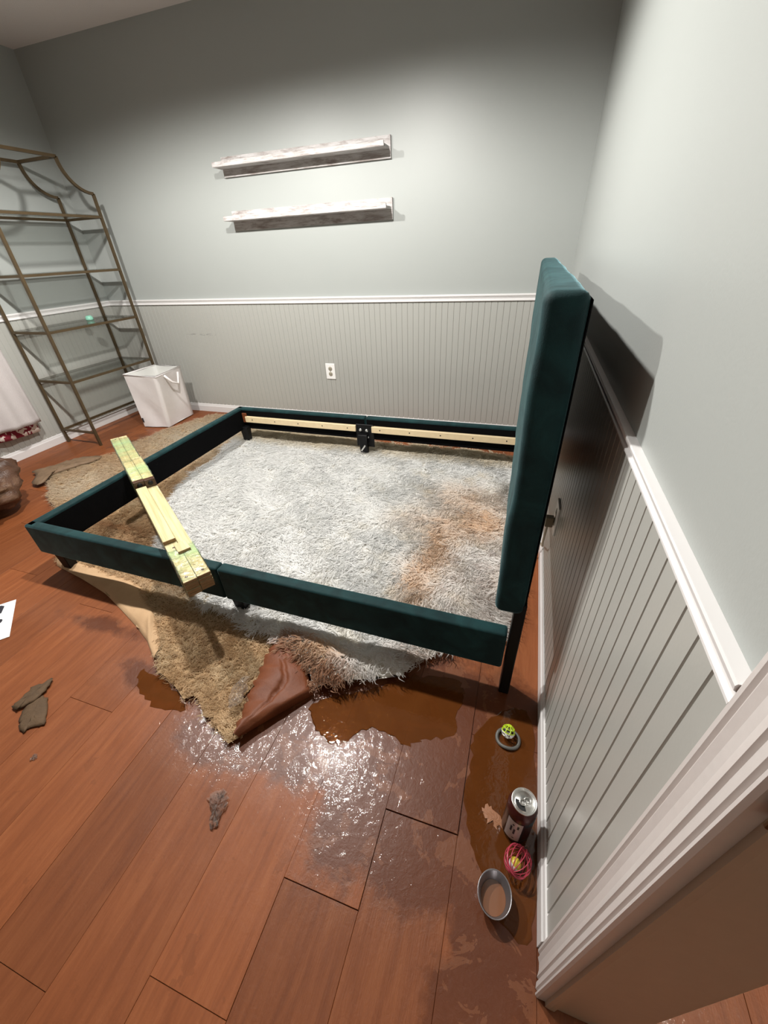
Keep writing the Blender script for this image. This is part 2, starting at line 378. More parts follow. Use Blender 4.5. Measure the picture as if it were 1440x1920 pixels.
# wainscot boards, each one its own strip
def strip_mesh(name, wdt):
    prof = [(0, .0044), (.0009, .0046), (.0024, .0072), (wdt-.0024, .0072), (wdt-.0009, .0046), (wdt, .0044)]
    V = [(u, n_, z) for z in (.04, .893) for u, n_ in prof]; n = len(prof)
    me = bpy.data.meshes.new(name); me.from_pydata(V, [], [(i, i+1, n+i+1, n+i) for i in range(n-1)]); me.materials.append(M_wains); me.update(); return me
BW_ = .0402; sm = strip_mesh('beadboard_strip', BW_)
def strips(parent, start, n, place):
    for i in range(n):
        o = bpy.data.objects.new('beadboard_strip', sm); link(o, parent); place(o, start + i*BW_)
def pl_right(o, y): o.rotation_euler = (0, 0, PI/2); o.location = (0, y, 0)          # faces -x
strips(wR, -2.684 - .0201, 67, pl_right)
def pl_back(o, x): o.rotation_euler = (0, 0, PI); o.location = (x+BW_, 0, 0)       # faces -y
strips(wb, XL, 92, pl_back)
def pl_left(o, y): o.rotation_euler = (0, 0, -PI/2); o.location = (XL, y+BW_, 0)   # faces +x
strips(wl, -1.93, 48, pl_left)

rail_prof = [(0, HR2), (.011, HR2), (.0185, HR2+.004), (.0185, HR2+.0085), (.012, HR2+.0115), (.0125, HR2+.019), (.0165, HR2+.023), (.0165, HR2+.027), (.022, HR2+.0305), (.0235, HR-.004), (.0215, HR), (0, HR)]
base_prof = [(0, 0.0), (.0155, 0.0), (.0155, HB-.030), (.0125, HB-.024), (.0105, HB-.012), (.0065, HB-.008), (.005, HB), (0, HB)]
struct(extrude_profile('trim_1', [(-d*.64, .912+(z-HR)*.70) for d, z in rail_prof], 'y', -2.702, 0, M_trim), 'white chair rail along the right wall')
struct(extrude_profile('trim_2', [(-d, z) for d, z in rail_prof], 'x', XL, 0, M_trim), 'white chair rail along the back wall')
struct(extrude_profile('trim_3', [(XL+d, z) for d, z in rail_prof], 'y', YR, 0, M_trim), 'white chair rail along the left wall')
struct(extrude_profile('baseboard_right', [(-d, z) for d, z in base_prof], 'y', -2.702, 0, M_trim), 'white baseboard along the right wall')
struct(extrude_profile('baseboard_back', [(-d, z) for d, z in base_prof], 'x', XL, 0, M_trim), 'white baseboard along the back wall')
struct(extrude_profile('baseboard_left', [(XL+d, z) for d, z in base_prof], 'y', YR, 0, M_trim), 'white baseboard along the left wall')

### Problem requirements
Return nothing but the lines running from the start of the data to the line with "strips(wl, -1.93, 48, pl_left)", please, both ends included and no pictures.

### Expected answer
Keep writing the Blender script for this image. This is part 2, starting at line 378. More parts follow. Use Blender 4.5. Measure the picture as if it were 1440x1920 pixels.
# wainscot boards, each one its own strip
def strip_mesh(name, wdt):
    prof = [(0, .0044), (.0009, .0046), (.0024, .0072), (wdt-.0024, .0072), (wdt-.0009, .0046), (wdt, .0044)]
    V = [(u, n_, z) for z in (.04, .893) for u, n_ in prof]; n = len(prof)
    me = bpy.data.meshes.new(name); me.from_pydata(V, [], [(i, i+1, n+i+1, n+i) for i in range(n-1)]); me.materials.append(M_wains); me.update(); return me
BW_ = .0402; sm = strip_mesh('beadboard_strip', BW_)
def strips(parent, start, n, place):
    for i in range(n):
        o = bpy.data.objects.new('beadboard_strip', sm); link(o, parent); place(o, start + i*BW_)
def pl_right(o, y): o.rotation_euler = (0, 0, PI/2); o.location = (0, y, 0)          # faces -x
strips(wR, -2.684 - .0201, 67, pl_right)
def pl_back(o, x): o.rotation_euler = (0, 0, PI); o.location = (x+BW_, 0, 0)       # faces -y
strips(wb, XL, 92, pl_back)
def pl_left(o, y): o.rotation_euler = (0, 0, -PI/2); o.location = (XL, y+BW_, 0)   # faces +x
strips(wl, -1.93, 48, pl_left)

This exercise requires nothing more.